West Virginia @ Pittsburgh preview
Acrisure Stadium
Last Meeting ( Nov 25, 2011 ) Pittsburgh 20, West Virginia 21
West Virginia and No. 17 Pittsburgh kick off the 2022 season by renewing the Backyard Brawl series on Sept. 1, the first meeting between unfriendly neighbors since 2011.
"It's been a great carrot for our guys as we've gone through winter, through spring ball, now through summer workouts to know that," said West Virginia coach Neal Brown, whose Mountaineers have won three consecutive meetings with Pitt. "Man, we've got not only a game to look forward to but it's a rivalry game that's going to be in prime time. We're not playing on so-called Week 0, but we are the premier Power Five game versus a Power Five opponent on Thursday night, and our guys are excited."
The rivalry renewal is also a reunion for a pair of former Southern California quarterbacks with Kedon Slovis emerging as Pitt's starter one week before kickoff.
He'll oppose West Virginia's JT Daniels, the well-traveled former five-star recruit who previously battled Slovis for snaps at Southern Cal.
"He's earned the right," Brown said. "Decision making is what won the job for him. I have a lot of confidence in him and how he will start in the opener."
Brown enters a pivotal season with the Mountaineers, who are coming off a 6-7 campaign in 2021. Brown is just 17-18 in three seasons in Morgantown, and while the program has made back-to-back bowl games, the Mountaineers are just 11-15 in Big 12 play.
Defense has been West Virginia's calling card the past couple of seasons, but the program suffered some key personnel losses on that side of the ball and has just three projected starters returning. There are depth issues in the secondary, but lineman Dante Stills should help this unit be one of the strongest in the league up front for coordinator Jordan Lesley.
Brown was able to woo Daniels through the transfer portal to run new coordinator Graham Harrell's offense, which features five returning starters up front. Harrell was the play-caller at USC when Daniels was the starting quarterback for the Trojans in 2019.
Pitt won the ACC and went 11-3 last season, and the program is doing its best to push players into thinking bigger.
"We would like to win a national championship," Narduzzi said. "We want to be in the playoffs.
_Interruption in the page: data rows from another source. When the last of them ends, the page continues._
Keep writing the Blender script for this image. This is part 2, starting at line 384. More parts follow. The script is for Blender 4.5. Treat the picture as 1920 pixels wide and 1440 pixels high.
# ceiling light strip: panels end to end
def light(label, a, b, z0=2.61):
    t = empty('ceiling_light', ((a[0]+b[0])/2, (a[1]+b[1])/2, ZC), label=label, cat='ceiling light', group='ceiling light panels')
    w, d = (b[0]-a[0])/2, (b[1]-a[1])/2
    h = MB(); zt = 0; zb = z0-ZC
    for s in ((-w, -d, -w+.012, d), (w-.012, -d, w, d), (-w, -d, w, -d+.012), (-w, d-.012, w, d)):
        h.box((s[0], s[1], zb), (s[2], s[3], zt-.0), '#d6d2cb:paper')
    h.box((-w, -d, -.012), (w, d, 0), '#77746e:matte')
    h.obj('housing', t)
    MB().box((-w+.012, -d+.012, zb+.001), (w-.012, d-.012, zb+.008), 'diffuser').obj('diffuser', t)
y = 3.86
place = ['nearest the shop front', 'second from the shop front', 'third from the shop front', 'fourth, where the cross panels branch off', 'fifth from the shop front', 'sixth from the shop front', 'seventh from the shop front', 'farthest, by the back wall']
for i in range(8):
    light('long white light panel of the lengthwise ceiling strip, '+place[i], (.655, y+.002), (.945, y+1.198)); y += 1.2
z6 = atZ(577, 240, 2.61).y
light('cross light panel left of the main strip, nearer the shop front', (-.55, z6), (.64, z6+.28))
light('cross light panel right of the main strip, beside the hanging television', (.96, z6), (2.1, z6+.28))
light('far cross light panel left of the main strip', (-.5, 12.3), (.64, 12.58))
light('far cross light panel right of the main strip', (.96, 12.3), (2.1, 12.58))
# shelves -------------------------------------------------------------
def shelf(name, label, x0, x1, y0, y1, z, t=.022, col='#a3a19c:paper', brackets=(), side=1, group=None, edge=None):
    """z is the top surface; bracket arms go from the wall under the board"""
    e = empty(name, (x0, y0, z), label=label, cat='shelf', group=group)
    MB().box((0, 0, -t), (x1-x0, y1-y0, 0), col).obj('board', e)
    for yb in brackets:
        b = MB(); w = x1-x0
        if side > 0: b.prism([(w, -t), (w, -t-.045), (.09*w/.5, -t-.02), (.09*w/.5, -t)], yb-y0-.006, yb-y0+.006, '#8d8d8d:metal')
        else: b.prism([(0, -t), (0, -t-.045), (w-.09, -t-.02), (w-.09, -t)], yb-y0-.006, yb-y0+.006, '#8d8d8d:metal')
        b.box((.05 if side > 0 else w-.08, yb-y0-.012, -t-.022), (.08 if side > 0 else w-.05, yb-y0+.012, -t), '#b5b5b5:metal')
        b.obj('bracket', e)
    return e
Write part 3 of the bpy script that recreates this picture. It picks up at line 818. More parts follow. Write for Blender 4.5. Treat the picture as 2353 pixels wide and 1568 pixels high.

We were one game last year away from being in that talk. ... If you go to a 12-team playoff, we're in it. That's where we want to be."
But Narduzzi has the difficult chore of replacing star quarterback Kenny Pickett and playmaking wide receiver Jordan Addison. However, Slovis -- who took over for an injured Daniels at USC in 2019 -- is hardly untested. He has a chance to keep the offense humming under new coordinator Frank Cignetti Jr., who inherited all five starting linemen from last season and a deep backfield.
Slovis had 58 touchdowns and more than 7,500 passing yards and 58 touchdowns at USC.
At any rate, Pitt is ready for a test. Any test.
"I feel like we've been in camp forever," Narduzzi said.
Defensively, the Panthers return seven starters, including Calijah Kancey up front. The unit led the ACC in rush defense and limited teams to below 24 points per game last year, but replacing cornerback Damarri Mathis is a tough task, especially because the pass defense allowed a ton of big plays last season.
ESPN's "College GameDay" will be on campus for this tilt, marking the crew's first visit to Pittsburgh since 2005.
This game will mark the 105th edition of the Backyard Brawl, with Pitt owning a 61-40-3 record in the rivalry, though West Virginia won each of the last three matchups between the two programs from 2009-11, when both were members of the Big East.